The end of idealism
Thursday, April 19th, 2007One third of all voters in France are still undecided how they will vote. I wonder whether in part that’s because their expectations were too high at the beginning and now disillusion has taken hold. It comes back to something I mentioned yesterday, that five out of the twelve candidates are not professional politicians. They are, we are led to assume, “like us”. Regardless of their true nature, many voters think of them as basically “nice people” who care about their country enough to stand up and defend or even improve it.
These ordinary people are in strong contrast with the “others”, the professional politicians well-known to the voter already, living in a different world, an elite. We know they live by horse-trading, making promises they have no intention of keeping and generally looking after their own futures.
Throughout much of the campaign the “small” candidates were presented to us as the key. One minute the press are making a great fuss about whether or not Bové will get his 500 signatures, with a resounding Hooray for Democracy when he does, then they dismiss him as an irrelevant also-ran, treating him with the legal minimum of respect. Worse, they put all their effort into reporting the main four candidates, who now do little but denigrate their rivals in their bald race for personal power. Voters, you might say naive voters, perhaps young, idealistic first-time voters, are a bit shocked by this sudden reversal.
For another difference between French presidential elections and their American counterpart, or parliamentary elections in Britain, is that French elections are treated as an opportunity not only to compare nitty-gritty policy issues such as tax increases and housing shortages but to mull over all the theoretical stuff as well. My desk is covered in special issues of magazines devoted to Liberté (one issue), Egalité (another whole issue) etc, each containing some 100 pages of heavy text written by academics taking us back to the writings of Voltaire, Diderot, Jaurès: reminding us in other words about the fundamentals. Beautifully (and expensively) produced, but who reads them? They fight for space on my desk with a quite extraordinary number of books published since January 1st on the same subjects. Most of the candidates, including the “small” ones, write a book - how the world would be if they were president. Some, like Sarkozy and Bayrou, have written two or three since January. They all contain things that the conscientious voter, or commentator, should read and retain.
All this space and effort given to high ideals is quite foreign to British or American elections, which are only about issues, for which read money, the bottom line: who gets it and who pays the bill? Please don’t misunderstand me, here too debates are about that as well, but underneath there is this current of deeper things. It’s easy to say they have nothing, or little to do with issues like job losses at Airbus, or income tax levels or even a ministry of national identity.
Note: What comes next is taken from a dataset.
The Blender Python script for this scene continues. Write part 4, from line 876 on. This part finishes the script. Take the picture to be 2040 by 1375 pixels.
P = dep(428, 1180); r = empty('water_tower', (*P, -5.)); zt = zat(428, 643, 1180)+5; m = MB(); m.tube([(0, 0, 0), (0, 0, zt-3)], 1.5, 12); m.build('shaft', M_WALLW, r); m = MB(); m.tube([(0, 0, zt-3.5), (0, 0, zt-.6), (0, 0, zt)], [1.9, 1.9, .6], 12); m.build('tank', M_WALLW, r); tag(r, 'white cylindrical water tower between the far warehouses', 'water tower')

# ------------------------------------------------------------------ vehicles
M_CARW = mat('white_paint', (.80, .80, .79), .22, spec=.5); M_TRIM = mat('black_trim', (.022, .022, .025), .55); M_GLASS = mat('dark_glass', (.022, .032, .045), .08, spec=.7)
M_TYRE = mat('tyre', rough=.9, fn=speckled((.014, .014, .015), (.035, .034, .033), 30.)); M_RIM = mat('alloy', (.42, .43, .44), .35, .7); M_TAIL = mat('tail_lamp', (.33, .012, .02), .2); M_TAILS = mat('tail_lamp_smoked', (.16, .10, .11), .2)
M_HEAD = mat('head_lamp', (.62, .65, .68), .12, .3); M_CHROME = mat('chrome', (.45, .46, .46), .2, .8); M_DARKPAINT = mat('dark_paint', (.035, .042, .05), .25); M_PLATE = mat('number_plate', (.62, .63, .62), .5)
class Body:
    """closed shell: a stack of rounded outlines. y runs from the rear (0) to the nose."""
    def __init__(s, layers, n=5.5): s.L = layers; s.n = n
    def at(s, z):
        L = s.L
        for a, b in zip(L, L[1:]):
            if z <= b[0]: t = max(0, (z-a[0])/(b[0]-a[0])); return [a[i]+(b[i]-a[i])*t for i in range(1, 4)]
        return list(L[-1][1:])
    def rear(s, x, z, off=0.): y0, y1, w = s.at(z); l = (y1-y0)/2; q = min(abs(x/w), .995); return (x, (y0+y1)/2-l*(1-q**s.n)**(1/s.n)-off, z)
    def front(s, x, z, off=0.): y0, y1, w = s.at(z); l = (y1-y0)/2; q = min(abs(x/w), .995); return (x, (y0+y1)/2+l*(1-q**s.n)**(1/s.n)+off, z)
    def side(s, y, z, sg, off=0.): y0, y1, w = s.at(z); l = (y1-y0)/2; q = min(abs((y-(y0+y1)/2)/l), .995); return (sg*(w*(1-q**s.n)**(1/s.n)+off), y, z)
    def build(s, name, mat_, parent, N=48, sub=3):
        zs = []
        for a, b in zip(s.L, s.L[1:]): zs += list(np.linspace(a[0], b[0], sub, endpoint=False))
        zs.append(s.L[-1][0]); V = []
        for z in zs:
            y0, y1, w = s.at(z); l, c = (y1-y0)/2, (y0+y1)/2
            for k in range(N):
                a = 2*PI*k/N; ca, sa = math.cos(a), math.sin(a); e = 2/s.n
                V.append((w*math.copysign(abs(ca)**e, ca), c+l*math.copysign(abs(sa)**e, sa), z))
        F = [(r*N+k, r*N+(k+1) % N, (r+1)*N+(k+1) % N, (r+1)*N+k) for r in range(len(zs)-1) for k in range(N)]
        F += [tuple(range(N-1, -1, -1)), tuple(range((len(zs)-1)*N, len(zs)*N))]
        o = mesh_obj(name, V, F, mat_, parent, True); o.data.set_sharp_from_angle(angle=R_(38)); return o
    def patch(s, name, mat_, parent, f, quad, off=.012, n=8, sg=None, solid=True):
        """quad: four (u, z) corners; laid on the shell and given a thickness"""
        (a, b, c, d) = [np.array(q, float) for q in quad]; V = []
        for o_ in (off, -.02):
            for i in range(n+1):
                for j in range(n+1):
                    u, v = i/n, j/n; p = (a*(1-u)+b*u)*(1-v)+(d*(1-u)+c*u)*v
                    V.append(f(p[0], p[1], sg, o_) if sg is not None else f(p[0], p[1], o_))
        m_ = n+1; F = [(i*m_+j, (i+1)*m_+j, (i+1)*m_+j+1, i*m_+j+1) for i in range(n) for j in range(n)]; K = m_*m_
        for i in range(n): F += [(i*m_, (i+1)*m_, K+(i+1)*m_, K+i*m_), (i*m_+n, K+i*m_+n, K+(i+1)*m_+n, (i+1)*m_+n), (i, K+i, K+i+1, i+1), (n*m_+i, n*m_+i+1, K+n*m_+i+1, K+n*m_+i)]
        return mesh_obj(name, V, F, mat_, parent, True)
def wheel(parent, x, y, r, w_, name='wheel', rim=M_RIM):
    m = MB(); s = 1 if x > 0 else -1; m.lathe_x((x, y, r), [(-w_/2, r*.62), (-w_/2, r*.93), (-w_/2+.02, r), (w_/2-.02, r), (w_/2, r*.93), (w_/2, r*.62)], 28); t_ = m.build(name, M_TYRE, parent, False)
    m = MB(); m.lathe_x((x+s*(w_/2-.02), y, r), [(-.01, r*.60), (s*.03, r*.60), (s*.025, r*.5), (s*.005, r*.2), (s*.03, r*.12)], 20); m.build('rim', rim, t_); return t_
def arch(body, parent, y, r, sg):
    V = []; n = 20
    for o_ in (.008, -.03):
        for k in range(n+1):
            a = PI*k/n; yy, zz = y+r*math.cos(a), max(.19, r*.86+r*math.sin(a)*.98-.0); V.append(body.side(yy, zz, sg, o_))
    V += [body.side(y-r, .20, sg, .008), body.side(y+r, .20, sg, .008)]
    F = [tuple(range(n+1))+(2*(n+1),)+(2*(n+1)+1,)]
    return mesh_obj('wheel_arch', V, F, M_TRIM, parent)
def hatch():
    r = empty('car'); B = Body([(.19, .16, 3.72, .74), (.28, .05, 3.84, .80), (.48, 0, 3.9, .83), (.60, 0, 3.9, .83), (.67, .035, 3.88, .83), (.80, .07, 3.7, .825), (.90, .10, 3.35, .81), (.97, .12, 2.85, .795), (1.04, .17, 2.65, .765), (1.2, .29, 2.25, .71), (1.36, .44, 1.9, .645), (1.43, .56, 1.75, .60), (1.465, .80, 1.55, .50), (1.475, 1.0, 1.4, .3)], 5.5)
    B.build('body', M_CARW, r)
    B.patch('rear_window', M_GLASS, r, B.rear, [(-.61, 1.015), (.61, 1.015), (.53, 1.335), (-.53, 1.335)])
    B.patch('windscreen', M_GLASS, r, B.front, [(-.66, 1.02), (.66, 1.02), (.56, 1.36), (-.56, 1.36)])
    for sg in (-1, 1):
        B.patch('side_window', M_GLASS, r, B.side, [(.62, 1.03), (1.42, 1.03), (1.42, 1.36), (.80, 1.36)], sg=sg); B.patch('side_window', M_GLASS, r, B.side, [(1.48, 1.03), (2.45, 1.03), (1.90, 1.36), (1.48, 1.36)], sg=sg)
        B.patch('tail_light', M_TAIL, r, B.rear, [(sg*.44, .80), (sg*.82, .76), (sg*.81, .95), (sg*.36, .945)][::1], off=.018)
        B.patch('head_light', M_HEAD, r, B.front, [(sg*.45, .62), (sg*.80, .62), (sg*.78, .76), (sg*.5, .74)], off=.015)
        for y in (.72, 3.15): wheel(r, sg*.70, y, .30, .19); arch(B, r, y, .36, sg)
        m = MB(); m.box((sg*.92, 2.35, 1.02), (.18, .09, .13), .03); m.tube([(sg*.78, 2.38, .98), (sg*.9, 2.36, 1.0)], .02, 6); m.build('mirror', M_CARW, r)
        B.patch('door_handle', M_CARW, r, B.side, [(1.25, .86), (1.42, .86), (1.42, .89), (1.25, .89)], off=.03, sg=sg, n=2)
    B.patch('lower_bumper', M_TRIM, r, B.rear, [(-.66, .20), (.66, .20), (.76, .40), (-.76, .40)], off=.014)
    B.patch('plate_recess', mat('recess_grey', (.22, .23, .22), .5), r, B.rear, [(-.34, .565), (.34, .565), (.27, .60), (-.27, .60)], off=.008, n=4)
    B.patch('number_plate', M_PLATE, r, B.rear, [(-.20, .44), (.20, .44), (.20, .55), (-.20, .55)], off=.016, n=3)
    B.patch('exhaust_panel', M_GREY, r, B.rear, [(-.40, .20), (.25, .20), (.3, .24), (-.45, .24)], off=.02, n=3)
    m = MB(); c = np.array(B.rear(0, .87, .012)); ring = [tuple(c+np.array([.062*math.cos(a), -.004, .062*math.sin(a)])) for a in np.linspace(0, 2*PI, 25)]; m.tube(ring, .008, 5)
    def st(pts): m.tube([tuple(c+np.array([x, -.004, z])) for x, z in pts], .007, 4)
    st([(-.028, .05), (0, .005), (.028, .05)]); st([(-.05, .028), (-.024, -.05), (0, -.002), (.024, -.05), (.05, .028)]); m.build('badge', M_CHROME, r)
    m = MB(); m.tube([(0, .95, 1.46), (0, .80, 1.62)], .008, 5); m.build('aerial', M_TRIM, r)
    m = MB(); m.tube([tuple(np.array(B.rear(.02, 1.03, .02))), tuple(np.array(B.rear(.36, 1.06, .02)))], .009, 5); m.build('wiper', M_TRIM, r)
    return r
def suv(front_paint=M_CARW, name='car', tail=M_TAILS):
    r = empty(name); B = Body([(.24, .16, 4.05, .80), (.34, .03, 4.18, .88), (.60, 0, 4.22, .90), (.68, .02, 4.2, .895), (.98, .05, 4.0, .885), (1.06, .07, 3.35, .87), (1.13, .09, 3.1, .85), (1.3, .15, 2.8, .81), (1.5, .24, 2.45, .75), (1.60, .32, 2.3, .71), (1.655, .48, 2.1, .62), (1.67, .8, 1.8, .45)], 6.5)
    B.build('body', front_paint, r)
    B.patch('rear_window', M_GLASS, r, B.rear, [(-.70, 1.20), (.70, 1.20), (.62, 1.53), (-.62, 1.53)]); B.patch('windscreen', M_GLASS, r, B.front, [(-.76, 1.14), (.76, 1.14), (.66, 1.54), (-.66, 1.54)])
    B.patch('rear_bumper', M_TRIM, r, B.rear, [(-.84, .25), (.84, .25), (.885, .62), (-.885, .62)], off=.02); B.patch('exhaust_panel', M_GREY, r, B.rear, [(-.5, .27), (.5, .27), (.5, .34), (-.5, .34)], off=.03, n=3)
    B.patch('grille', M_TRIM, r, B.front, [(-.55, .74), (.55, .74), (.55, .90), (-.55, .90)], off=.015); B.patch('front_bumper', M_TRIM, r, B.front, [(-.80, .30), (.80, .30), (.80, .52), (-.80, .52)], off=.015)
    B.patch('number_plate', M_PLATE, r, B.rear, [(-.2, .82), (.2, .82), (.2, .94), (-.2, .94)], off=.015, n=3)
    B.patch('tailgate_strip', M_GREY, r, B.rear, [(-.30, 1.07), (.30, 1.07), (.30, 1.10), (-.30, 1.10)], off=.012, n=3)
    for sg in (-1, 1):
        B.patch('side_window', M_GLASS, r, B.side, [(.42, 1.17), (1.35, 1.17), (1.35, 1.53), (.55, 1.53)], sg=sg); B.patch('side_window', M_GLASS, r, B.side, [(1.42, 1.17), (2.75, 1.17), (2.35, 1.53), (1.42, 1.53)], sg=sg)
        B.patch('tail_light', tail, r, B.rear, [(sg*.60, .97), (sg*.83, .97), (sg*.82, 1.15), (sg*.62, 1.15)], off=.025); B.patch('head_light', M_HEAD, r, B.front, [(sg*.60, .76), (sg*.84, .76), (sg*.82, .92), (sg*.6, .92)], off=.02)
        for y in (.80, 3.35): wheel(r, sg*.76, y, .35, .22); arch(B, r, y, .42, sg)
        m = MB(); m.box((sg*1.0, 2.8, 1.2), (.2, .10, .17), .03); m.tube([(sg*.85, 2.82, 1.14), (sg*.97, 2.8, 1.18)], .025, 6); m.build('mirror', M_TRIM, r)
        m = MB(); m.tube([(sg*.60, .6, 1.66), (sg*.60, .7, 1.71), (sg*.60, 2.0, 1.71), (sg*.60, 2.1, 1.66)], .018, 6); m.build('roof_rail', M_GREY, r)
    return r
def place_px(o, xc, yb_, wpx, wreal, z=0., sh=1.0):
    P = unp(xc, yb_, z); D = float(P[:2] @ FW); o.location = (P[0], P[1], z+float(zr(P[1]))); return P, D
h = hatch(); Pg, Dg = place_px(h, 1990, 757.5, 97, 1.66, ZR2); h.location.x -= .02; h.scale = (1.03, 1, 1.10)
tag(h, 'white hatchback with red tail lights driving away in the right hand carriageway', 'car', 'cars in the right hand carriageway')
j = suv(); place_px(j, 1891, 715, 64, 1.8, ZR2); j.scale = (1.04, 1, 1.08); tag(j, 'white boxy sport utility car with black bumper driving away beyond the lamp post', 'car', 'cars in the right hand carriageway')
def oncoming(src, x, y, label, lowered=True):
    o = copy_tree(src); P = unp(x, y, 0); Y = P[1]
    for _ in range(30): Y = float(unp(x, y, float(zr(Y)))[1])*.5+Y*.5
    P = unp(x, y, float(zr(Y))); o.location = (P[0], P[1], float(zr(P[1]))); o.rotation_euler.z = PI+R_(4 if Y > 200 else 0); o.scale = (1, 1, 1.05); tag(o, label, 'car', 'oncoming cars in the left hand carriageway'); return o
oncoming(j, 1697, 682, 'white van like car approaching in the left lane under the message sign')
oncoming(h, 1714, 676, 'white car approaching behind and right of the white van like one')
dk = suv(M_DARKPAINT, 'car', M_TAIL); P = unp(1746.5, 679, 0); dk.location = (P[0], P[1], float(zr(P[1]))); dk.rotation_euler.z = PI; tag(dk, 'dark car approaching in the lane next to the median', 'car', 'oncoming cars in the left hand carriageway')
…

But that would be wrong – they do. French job losses are about Fraternité (or solidarité, supposed by some to be a specifically French concept), income tax levels and proposed ministries of identity are about Egalité. These noble ideals become the benchmark by which we measure every candidate’s policies and propositions. For example, at the moment there is a heated debate over whether the very very few (half a dozen out of some 63 million people) bosses of major companies should get enormous golden handshakes. So seriously is this taken that the present minister of the economy, Thierry Breton, is threatened with losing his job (will that provoke solidarity?) because he supported one such handshake. The amount of money involved clearly transgresses some deep-seated but high-minded limit about how much any individual should be allowed to make (a limit that only applies to businessmen, not sportsmen, actors, writers or painters). But this current spat is only the tip of the iceberg: much of the campaign has been dominated by the same anti-profit debate in speeches and writings by the anti-free-market, anti-globalisation lobby. That is the extreme left, the moderate left, part of the centre and the extreme right. Their argument is that profit for one means poverty for another, whereas life (perhaps as described by Voltaire, Diderot and Jaurès), should be equal for everybody: that is fair, with a guaranteed secure, problem-free future for everyone for ever. Perfectly commendable, yet most of us learn quite early on it can never be obtained, for all sorts of reasons which can be resumed as human nature.
It is the enormous contrast between these two elements in the election, the utopic and the real, which causes the initial high hopes and then growing disillusion amongst some. Reading commentaries on 18th or 19th ideals is not a good preparation for choosing which of the four major candidates you should vote for this Sunday – and that is the only question which will make a difference to France in the next five crucial years.